▶ **Records provided**
========================
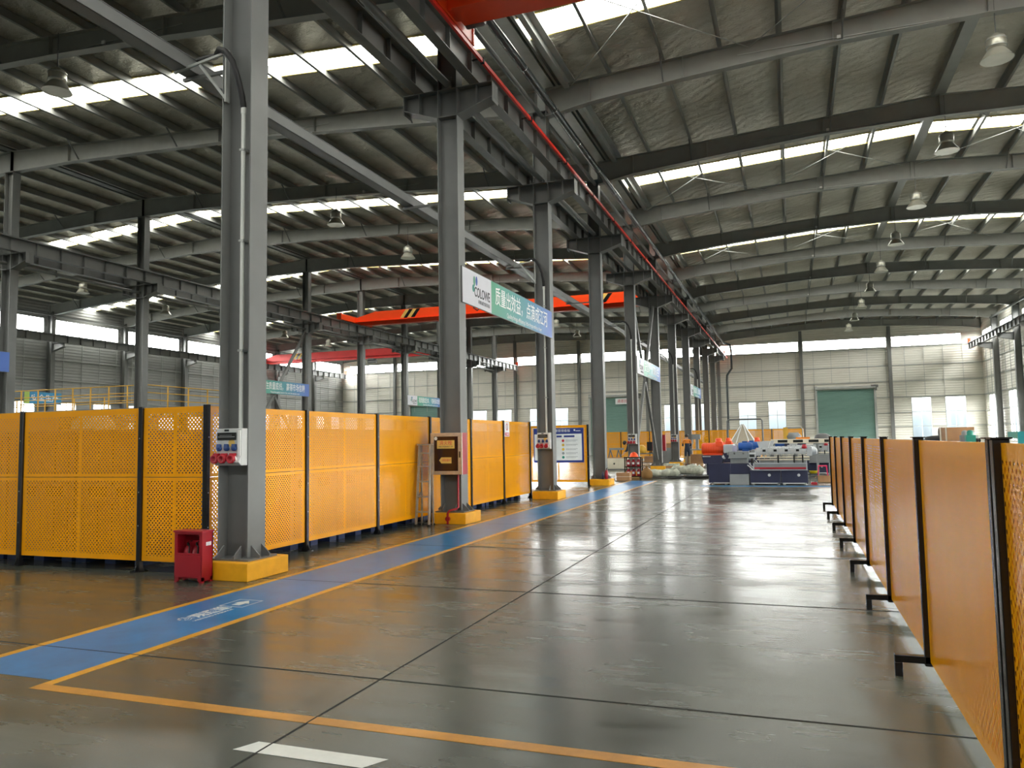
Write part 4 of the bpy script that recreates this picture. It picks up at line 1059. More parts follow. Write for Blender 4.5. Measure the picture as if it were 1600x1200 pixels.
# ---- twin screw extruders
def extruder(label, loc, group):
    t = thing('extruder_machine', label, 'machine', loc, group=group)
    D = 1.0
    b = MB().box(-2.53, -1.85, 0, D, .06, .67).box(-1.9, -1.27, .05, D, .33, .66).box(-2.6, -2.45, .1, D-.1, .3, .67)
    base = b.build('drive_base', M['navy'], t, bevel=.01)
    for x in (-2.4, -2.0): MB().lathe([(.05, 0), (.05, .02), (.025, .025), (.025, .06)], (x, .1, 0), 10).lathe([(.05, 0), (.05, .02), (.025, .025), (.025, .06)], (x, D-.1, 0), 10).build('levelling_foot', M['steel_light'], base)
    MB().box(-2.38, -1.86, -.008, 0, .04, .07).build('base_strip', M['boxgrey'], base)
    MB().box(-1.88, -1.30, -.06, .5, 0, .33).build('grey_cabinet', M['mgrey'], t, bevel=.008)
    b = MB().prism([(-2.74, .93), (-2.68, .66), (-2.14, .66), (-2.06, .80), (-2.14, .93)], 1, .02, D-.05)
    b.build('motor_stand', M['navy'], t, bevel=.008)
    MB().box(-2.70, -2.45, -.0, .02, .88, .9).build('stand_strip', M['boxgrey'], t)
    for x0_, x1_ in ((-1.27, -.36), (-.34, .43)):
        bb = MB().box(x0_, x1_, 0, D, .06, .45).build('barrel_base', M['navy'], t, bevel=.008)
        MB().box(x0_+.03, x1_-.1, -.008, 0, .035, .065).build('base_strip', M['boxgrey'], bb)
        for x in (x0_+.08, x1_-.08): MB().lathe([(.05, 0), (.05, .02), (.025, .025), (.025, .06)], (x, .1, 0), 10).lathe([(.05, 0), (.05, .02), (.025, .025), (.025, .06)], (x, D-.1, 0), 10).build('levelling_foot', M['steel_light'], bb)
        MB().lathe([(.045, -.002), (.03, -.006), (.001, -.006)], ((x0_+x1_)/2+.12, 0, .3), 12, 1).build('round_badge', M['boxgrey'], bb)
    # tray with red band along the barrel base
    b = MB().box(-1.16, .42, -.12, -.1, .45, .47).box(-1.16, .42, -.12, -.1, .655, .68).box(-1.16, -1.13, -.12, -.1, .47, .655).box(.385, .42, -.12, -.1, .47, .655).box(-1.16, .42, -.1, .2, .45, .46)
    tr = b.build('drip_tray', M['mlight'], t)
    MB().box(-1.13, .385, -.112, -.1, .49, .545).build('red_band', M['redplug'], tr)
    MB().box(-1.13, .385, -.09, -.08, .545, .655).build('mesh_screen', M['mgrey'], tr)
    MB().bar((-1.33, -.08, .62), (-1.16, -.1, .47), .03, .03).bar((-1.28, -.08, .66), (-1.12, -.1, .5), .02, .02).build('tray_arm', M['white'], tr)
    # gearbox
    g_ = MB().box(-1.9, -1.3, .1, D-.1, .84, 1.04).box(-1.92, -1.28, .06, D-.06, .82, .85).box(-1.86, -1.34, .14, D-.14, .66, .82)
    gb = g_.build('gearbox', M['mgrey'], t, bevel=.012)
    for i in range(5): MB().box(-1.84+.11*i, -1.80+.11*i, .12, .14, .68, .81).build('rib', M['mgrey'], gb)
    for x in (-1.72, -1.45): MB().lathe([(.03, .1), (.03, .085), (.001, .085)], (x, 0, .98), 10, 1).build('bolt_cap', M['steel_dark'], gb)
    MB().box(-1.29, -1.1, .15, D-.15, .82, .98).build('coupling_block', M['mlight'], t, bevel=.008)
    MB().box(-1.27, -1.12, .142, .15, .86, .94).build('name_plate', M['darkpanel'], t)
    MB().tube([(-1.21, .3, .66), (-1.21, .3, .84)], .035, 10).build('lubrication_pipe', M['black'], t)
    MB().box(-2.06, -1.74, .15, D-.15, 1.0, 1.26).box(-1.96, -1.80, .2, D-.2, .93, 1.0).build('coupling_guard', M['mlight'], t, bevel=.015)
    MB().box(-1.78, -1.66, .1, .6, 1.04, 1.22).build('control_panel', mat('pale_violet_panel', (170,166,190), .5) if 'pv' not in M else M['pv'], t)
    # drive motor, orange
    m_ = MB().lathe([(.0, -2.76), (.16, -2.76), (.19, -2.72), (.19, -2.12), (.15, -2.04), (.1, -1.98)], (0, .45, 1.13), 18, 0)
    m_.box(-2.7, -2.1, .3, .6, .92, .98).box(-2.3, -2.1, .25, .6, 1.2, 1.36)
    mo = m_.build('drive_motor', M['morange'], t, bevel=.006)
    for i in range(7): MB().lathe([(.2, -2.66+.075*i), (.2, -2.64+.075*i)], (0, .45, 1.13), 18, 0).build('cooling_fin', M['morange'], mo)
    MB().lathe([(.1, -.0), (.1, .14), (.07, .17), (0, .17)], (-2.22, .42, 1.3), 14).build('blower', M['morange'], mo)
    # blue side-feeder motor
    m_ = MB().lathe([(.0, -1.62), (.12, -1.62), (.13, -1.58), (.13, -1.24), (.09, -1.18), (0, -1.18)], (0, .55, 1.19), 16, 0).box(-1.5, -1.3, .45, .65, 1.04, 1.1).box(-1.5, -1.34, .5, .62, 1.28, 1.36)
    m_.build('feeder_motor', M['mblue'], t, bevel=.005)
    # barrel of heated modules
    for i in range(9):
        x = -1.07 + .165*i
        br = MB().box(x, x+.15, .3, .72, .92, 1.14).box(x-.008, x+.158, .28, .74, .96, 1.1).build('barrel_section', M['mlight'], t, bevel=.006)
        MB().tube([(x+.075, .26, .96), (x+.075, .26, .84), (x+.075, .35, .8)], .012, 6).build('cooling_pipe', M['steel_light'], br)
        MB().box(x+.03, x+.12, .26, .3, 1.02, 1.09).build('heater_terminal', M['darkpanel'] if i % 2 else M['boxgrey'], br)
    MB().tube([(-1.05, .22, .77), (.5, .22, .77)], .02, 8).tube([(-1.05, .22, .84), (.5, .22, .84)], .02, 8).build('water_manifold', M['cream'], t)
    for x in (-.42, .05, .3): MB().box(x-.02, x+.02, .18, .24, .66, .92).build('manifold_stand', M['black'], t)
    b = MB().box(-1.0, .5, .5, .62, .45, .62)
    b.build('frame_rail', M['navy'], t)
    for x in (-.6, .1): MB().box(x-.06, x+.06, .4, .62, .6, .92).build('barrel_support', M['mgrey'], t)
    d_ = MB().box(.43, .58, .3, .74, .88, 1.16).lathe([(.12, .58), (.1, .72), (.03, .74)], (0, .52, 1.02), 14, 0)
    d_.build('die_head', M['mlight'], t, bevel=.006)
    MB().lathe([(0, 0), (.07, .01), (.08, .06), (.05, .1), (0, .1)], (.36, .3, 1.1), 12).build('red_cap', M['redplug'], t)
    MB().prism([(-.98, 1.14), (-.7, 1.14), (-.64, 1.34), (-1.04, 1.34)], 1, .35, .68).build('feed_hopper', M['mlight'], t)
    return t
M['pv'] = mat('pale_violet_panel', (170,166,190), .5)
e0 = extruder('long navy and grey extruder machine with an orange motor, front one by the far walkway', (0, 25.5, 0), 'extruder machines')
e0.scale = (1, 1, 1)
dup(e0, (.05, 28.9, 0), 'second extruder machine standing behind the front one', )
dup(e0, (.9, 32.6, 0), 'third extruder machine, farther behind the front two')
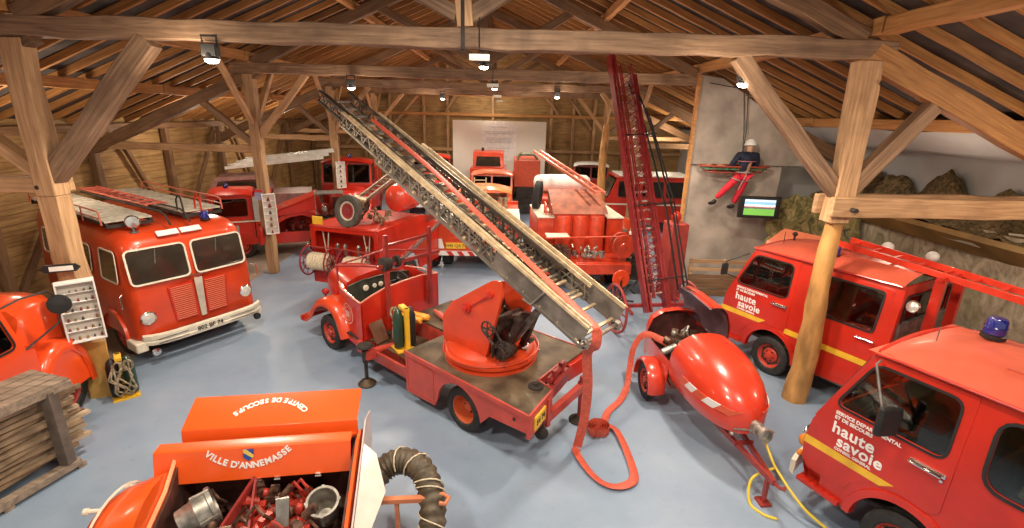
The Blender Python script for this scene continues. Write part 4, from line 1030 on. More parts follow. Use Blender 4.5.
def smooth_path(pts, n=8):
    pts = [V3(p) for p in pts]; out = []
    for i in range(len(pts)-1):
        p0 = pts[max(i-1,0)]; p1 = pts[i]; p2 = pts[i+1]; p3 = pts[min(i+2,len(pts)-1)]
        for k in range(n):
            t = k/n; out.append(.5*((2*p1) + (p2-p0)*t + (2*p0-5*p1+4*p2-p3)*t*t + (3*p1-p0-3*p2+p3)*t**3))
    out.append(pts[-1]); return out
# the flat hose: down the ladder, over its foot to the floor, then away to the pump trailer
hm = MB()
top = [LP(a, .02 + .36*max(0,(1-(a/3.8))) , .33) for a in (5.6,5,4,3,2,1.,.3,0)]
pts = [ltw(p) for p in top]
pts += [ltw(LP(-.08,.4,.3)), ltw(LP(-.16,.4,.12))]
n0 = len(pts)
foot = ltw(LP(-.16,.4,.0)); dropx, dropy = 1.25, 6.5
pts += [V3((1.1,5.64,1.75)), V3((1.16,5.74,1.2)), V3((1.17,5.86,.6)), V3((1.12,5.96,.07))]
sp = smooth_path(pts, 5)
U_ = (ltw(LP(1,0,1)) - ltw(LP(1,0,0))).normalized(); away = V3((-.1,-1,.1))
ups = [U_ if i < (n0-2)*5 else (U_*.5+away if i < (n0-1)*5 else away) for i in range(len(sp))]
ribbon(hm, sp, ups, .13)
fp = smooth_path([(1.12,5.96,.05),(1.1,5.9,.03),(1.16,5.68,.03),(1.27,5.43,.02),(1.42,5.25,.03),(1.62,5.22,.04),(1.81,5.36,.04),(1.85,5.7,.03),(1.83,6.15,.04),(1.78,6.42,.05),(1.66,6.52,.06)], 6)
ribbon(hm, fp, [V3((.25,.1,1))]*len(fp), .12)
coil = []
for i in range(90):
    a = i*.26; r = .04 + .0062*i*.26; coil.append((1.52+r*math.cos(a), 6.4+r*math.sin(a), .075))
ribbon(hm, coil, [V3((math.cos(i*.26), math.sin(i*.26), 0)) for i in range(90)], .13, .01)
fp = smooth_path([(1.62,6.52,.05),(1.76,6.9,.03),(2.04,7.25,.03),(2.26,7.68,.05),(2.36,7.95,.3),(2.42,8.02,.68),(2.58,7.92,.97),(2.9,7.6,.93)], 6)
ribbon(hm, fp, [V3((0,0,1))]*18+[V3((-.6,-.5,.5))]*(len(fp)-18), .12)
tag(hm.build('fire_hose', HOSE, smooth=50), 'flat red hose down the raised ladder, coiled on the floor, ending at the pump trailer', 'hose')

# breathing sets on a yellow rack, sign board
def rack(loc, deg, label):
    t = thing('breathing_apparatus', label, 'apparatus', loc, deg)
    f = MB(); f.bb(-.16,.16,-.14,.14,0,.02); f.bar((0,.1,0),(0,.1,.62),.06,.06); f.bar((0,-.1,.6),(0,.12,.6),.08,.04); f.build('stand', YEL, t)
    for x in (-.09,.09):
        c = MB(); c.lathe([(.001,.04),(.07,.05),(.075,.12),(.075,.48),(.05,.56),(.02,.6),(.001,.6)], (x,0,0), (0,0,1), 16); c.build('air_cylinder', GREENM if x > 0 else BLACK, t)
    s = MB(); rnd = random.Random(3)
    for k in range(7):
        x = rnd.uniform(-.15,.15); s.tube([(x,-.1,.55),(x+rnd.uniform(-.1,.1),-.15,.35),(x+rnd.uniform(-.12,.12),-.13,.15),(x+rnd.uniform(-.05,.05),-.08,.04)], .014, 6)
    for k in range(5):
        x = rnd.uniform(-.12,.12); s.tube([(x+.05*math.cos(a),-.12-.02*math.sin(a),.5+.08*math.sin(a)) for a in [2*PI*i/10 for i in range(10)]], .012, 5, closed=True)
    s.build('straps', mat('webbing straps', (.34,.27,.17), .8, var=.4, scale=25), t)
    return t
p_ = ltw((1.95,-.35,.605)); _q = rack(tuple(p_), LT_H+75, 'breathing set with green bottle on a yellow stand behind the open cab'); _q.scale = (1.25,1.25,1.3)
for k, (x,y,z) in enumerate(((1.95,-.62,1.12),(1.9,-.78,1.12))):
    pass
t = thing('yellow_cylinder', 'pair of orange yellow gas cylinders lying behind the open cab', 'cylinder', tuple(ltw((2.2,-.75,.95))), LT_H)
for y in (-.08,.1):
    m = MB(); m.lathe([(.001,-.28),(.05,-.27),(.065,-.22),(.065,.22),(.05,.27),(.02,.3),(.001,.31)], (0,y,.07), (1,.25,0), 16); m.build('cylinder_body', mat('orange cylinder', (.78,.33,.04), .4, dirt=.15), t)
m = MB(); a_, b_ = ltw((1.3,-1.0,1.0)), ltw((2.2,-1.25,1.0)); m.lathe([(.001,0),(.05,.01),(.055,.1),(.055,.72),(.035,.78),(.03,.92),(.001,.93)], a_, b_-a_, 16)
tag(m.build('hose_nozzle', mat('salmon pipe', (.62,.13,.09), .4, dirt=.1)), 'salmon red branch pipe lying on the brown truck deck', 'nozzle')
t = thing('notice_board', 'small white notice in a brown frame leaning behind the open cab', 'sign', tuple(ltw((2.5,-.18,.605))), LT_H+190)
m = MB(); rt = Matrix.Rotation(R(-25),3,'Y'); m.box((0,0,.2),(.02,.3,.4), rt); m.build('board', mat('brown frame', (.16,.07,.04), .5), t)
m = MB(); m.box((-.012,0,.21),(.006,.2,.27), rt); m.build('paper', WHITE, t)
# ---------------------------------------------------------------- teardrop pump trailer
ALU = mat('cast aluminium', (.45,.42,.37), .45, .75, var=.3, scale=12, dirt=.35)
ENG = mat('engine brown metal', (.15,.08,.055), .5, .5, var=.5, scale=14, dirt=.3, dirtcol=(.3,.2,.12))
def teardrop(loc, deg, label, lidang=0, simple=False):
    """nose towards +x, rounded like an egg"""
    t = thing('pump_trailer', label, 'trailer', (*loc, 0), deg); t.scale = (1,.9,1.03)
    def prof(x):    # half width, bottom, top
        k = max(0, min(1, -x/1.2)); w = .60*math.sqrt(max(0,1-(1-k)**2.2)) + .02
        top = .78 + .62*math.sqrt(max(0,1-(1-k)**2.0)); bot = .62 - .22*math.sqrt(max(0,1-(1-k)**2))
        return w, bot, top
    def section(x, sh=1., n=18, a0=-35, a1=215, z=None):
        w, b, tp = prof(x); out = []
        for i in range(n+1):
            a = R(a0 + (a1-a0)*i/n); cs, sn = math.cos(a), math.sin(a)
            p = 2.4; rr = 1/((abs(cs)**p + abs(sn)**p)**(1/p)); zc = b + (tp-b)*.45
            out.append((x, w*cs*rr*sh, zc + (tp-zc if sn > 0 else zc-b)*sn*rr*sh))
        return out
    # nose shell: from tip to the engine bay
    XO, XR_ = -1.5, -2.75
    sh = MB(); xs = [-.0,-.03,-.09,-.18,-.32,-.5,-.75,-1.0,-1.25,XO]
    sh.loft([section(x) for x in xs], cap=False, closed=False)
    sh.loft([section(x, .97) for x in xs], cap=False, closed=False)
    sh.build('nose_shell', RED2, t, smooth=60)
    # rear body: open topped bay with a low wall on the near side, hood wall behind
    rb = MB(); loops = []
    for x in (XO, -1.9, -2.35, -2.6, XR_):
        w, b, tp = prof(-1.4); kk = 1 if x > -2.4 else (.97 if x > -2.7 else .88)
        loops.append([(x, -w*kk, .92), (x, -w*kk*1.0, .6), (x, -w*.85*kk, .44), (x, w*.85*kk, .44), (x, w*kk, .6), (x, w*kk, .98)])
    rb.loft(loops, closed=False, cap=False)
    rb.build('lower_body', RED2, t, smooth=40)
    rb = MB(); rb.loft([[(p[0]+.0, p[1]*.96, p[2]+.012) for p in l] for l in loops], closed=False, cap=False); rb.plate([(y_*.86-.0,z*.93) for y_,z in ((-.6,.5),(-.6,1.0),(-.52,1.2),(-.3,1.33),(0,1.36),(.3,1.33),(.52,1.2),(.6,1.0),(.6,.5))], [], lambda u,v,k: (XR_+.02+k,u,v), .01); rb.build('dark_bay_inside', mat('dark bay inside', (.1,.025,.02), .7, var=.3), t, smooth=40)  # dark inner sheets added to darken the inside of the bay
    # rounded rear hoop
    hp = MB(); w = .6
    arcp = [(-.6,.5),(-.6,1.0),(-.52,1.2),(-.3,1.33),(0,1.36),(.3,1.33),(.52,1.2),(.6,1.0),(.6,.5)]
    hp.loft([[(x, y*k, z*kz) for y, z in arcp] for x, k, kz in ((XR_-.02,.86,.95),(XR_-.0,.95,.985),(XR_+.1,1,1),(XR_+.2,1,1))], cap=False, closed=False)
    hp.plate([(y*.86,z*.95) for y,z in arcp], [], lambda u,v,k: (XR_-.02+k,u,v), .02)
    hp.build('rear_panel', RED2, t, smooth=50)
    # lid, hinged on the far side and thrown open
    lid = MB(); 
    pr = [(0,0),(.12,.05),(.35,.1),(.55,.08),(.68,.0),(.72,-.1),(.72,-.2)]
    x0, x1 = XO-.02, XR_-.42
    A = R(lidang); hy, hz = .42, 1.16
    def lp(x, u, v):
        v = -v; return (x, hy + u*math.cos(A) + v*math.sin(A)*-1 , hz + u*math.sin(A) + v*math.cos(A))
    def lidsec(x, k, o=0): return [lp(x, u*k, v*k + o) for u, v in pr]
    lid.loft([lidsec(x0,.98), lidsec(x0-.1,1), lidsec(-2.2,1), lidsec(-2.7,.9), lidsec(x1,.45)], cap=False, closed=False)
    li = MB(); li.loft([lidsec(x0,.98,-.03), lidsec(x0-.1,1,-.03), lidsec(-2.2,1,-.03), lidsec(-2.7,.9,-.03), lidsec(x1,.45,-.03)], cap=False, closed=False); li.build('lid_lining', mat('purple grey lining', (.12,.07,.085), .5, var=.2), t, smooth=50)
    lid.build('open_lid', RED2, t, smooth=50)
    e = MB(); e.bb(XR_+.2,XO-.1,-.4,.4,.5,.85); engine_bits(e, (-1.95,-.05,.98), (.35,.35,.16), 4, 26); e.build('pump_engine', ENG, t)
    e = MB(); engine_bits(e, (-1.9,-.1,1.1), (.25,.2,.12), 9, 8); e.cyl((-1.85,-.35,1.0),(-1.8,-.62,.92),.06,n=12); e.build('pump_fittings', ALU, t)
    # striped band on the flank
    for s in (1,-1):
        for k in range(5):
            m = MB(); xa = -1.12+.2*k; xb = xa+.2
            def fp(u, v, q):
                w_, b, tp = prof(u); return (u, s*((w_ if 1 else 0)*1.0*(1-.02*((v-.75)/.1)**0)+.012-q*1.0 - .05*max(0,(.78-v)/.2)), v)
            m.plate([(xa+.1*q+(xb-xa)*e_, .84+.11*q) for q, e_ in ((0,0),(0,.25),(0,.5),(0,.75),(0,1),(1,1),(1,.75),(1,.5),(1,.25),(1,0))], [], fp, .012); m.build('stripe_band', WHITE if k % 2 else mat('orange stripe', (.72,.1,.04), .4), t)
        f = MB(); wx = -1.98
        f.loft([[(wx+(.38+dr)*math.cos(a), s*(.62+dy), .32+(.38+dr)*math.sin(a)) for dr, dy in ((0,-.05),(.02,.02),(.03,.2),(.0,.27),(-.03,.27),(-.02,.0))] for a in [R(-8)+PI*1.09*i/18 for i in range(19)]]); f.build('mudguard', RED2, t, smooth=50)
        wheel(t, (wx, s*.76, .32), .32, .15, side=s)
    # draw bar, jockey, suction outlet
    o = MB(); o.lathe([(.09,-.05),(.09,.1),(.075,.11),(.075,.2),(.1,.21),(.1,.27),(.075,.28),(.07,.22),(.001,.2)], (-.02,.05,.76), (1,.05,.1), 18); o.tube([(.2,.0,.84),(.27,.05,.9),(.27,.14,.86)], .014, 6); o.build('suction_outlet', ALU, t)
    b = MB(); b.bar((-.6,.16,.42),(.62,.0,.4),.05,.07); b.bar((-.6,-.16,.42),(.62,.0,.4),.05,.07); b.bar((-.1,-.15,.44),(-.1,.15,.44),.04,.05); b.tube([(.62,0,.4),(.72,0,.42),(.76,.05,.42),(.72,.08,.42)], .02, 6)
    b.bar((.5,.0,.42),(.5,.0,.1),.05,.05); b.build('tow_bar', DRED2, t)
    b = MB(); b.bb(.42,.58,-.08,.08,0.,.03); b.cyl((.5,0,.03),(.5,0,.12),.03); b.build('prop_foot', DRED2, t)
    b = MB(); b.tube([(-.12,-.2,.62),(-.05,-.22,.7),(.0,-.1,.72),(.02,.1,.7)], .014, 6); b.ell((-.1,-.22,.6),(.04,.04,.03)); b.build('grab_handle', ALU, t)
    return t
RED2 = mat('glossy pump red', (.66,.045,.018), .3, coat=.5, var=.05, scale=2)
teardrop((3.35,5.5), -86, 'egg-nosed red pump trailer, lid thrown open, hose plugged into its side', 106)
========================
▶ **To do**
Pick out every line above that contains the word "part" and copy it.

▶ **Written answer**
Write part 4 of the bpy script that recreates this picture. It picks up at line 1059. More parts follow. Write for Blender 4.5. Measure the picture as if it were 1600x1200 pixels.
The Blender Python script for this scene continues. Write part 4, from line 1030 on. More parts follow. Use Blender 4.5.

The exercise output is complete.